The Court of Appeal has recently upheld a decision in the case of Attrill and Others -v- Dresdner Kleinwort Limited that the claimants, who were employees of the defendant bank, had been entitled to enforce a promise made by the bank’s former chief executive, to the effect that they would receive a retention bonus for the year 2008.
In August 2008, the bank was under threat of being sold and restructured. Concerns were raised about the possibility that there would be a mass exodus of staff. In order to prevent this, the bank announced the creation of a guaranteed retention bonus pool in the sum of 400 million Euros. The announcement of the bonus pool was made at a meeting of employees and was simultaneously broadcast to all those affected on the bank's intranet. In December 2008, the bank resolved to introduce “adverse change” clauses into the terms of the bonus arrangement, stating that payments would be adjusted if there were material negative variations in the bank's revenue. The bank wrote to its employees saying that it reserved the right to review the payment of bonuses and, if necessary, to reduce it. In February 2009, the board of the bank decided to reduce the bonuses by 90% and, in some cases, not to pay a bonus at all.
The main issue was whether the bank had effectively varied the terms of the employees' contracts by means of the announcement made in August 2008. If so, this would have been a unilateral change in the terms of employment. The staff handbook allowed the bank the unilateral power to vary the terms of the employment contracts, but indicated that such changes had to be communicated in writing and could only be made by a member of the bank's human resources department. The bank also argued that there had been no intention to create legal relations, i.e. no intention to vary the contracts.
The Court of Appeal stated that, where a term was being introduced into a pre-existing contractual relationship, there would be a very strong presumption that it was intended to be legally binding. In this particular case, therefore, the onus was on the bank to prove that there had been no intention to create legal relations when it made a promise to staff in August 2008. It failed to do so.
The Court considered that the promise had been made in accordance with the provisions of the staff handbook and that the bank should be bound by its promise. The Court found that the announcement made in August 2008 amounted to an offer capable of acceptance, but which did not require that acceptance to be communicated in writing. The promise had been relied upon by the staff and the bank should not be able to escape its liability.
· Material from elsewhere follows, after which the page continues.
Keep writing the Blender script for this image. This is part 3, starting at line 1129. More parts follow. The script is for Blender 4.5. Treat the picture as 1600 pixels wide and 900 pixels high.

Although the circumstances of this case are somewhat unusual, it is not difficult to envisage situations in which an employer might be tempted to promise a bonus to a single employee in similar circumstances, which it might later decide that it does not wish to pay. The case is a warning to employers in such circumstances to ensure that the terms of the bonus are outlined properly from the start. If there are any circumstances in which the bonus might be capable of being withdrawn, these need to be outlined at the time that the offer is made.